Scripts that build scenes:
* * * * * * * * *
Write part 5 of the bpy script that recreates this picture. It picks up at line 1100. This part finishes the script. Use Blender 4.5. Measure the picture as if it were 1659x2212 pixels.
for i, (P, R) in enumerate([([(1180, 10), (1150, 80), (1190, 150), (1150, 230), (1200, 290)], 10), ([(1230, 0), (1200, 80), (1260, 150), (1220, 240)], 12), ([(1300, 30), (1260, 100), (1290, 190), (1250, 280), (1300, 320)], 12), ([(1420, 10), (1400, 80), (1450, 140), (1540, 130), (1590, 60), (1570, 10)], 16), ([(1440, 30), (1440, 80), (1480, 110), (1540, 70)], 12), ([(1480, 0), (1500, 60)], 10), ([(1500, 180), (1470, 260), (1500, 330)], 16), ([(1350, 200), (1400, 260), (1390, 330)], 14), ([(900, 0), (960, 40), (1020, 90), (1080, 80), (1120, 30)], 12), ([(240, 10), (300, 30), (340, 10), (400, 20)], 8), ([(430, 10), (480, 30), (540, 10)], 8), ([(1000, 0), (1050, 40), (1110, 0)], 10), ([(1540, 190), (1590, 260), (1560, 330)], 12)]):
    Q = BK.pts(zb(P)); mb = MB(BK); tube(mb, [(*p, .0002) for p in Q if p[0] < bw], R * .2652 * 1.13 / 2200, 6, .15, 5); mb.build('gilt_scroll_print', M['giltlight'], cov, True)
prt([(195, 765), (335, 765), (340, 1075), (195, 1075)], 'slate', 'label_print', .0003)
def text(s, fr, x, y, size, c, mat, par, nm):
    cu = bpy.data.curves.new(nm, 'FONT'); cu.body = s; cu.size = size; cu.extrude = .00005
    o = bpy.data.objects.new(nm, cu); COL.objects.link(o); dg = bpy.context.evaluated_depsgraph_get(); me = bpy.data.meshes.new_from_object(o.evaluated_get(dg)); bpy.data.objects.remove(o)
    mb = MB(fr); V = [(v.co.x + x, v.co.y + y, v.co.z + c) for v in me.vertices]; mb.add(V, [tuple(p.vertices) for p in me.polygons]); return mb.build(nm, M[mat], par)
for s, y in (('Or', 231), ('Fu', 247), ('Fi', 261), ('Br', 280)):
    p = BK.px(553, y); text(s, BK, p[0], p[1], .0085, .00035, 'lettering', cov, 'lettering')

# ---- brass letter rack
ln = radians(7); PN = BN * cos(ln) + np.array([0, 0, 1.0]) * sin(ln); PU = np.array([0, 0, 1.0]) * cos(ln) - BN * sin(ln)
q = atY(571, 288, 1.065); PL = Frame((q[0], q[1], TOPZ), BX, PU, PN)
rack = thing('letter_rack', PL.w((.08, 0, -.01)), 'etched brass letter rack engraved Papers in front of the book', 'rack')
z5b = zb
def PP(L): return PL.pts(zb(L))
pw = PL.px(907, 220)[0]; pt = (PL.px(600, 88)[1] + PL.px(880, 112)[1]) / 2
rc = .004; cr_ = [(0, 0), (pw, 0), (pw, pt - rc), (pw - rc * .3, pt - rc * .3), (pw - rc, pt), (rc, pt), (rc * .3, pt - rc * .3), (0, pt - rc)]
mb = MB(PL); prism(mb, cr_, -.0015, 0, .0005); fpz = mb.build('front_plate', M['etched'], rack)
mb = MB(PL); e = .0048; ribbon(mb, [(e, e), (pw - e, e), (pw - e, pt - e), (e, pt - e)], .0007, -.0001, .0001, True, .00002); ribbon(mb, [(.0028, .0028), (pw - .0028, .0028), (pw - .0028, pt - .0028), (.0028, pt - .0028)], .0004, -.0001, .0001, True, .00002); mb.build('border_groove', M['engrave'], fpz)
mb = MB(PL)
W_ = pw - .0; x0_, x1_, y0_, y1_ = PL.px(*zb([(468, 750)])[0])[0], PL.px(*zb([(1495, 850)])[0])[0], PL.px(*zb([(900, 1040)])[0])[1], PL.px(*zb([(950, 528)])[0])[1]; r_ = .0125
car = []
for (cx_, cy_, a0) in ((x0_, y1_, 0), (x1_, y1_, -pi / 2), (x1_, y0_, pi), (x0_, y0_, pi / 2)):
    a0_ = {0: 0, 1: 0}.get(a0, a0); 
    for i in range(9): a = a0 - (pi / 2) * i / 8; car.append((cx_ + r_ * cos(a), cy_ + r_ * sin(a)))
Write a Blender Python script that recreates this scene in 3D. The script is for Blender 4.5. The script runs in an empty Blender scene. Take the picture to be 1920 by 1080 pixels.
* * * * * * * * *
*Directions:* Retype the material in full. Each word must match.

*Written solution:*
Write part 5 of the bpy script that recreates this picture. It picks up at line 1100. This part finishes the script. Use Blender 4.5. Measure the picture as if it were 1659x2212 pixels.
for i, (P, R) in enumerate([([(1180, 10), (1150, 80), (1190, 150), (1150, 230), (1200, 290)], 10), ([(1230, 0), (1200, 80), (1260, 150), (1220, 240)], 12), ([(1300, 30), (1260, 100), (1290, 190), (1250, 280), (1300, 320)], 12), ([(1420, 10), (1400, 80), (1450, 140), (1540, 130), (1590, 60), (1570, 10)], 16), ([(1440, 30), (1440, 80), (1480, 110), (1540, 70)], 12), ([(1480, 0), (1500, 60)], 10), ([(1500, 180), (1470, 260), (1500, 330)], 16), ([(1350, 200), (1400, 260), (1390, 330)], 14), ([(900, 0), (960, 40), (1020, 90), (1080, 80), (1120, 30)], 12), ([(240, 10), (300, 30), (340, 10), (400, 20)], 8), ([(430, 10), (480, 30), (540, 10)], 8), ([(1000, 0), (1050, 40), (1110, 0)], 10), ([(1540, 190), (1590, 260), (1560, 330)], 12)]):
    Q = BK.pts(zb(P)); mb = MB(BK); tube(mb, [(*p, .0002) for p in Q if p[0] < bw], R * .2652 * 1.13 / 2200, 6, .15, 5); mb.build('gilt_scroll_print', M['giltlight'], cov, True)
prt([(195, 765), (335, 765), (340, 1075), (195, 1075)], 'slate', 'label_print', .0003)
def text(s, fr, x, y, size, c, mat, par, nm):
    cu = bpy.data.curves.new(nm, 'FONT'); cu.body = s; cu.size = size; cu.extrude = .00005
    o = bpy.data.objects.new(nm, cu); COL.objects.link(o); dg = bpy.context.evaluated_depsgraph_get(); me = bpy.data.meshes.new_from_object(o.evaluated_get(dg)); bpy.data.objects.remove(o)
    mb = MB(fr); V = [(v.co.x + x, v.co.y + y, v.co.z + c) for v in me.vertices]; mb.add(V, [tuple(p.vertices) for p in me.polygons]); return mb.build(nm, M[mat], par)
for s, y in (('Or', 231), ('Fu', 247), ('Fi', 261), ('Br', 280)):
    p = BK.px(553, y); text(s, BK, p[0], p[1], .0085, .00035, 'lettering', cov, 'lettering')

# ---- brass letter rack
ln = radians(7); PN = BN * cos(ln) + np.array([0, 0, 1.0]) * sin(ln); PU = np.array([0, 0, 1.0]) * cos(ln) - BN * sin(ln)
q = atY(571, 288, 1.065); PL = Frame((q[0], q[1], TOPZ), BX, PU, PN)
rack = thing('letter_rack', PL.w((.08, 0, -.01)), 'etched brass letter rack engraved Papers in front of the book', 'rack')
z5b = zb
def PP(L): return PL.pts(zb(L))
pw = PL.px(907, 220)[0]; pt = (PL.px(600, 88)[1] + PL.px(880, 112)[1]) / 2
rc = .004; cr_ = [(0, 0), (pw, 0), (pw, pt - rc), (pw - rc * .3, pt - rc * .3), (pw - rc, pt), (rc, pt), (rc * .3, pt - rc * .3), (0, pt - rc)]
mb = MB(PL); prism(mb, cr_, -.0015, 0, .0005); fpz = mb.build('front_plate', M['etched'], rack)
mb = MB(PL); e = .0048; ribbon(mb, [(e, e), (pw - e, e), (pw - e, pt - e), (e, pt - e)], .0007, -.0001, .0001, True, .00002); ribbon(mb, [(.0028, .0028), (pw - .0028, .0028), (pw - .0028, pt - .0028), (.0028, pt - .0028)], .0004, -.0001, .0001, True, .00002); mb.build('border_groove', M['engrave'], fpz)
mb = MB(PL)
W_ = pw - .0; x0_, x1_, y0_, y1_ = PL.px(*zb([(468, 750)])[0])[0], PL.px(*zb([(1495, 850)])[0])[0], PL.px(*zb([(900, 1040)])[0])[1], PL.px(*zb([(950, 528)])[0])[1]; r_ = .0125
car = []
for (cx_, cy_, a0) in ((x0_, y1_, 0), (x1_, y1_, -pi / 2), (x1_, y0_, pi), (x0_, y0_, pi / 2)):
    a0_ = {0: 0, 1: 0}.get(a0, a0); 
    for i in range(9): a = a0 - (pi / 2) * i / 8; car.append((cx_ + r_ * cos(a), cy_ + r_ * sin(a)))
Write a Blender Python script that recreates this scene in 3D. The script is for Blender 4.5. The script runs in an empty Blender scene. Take the picture to be 1920 by 1080 pixels.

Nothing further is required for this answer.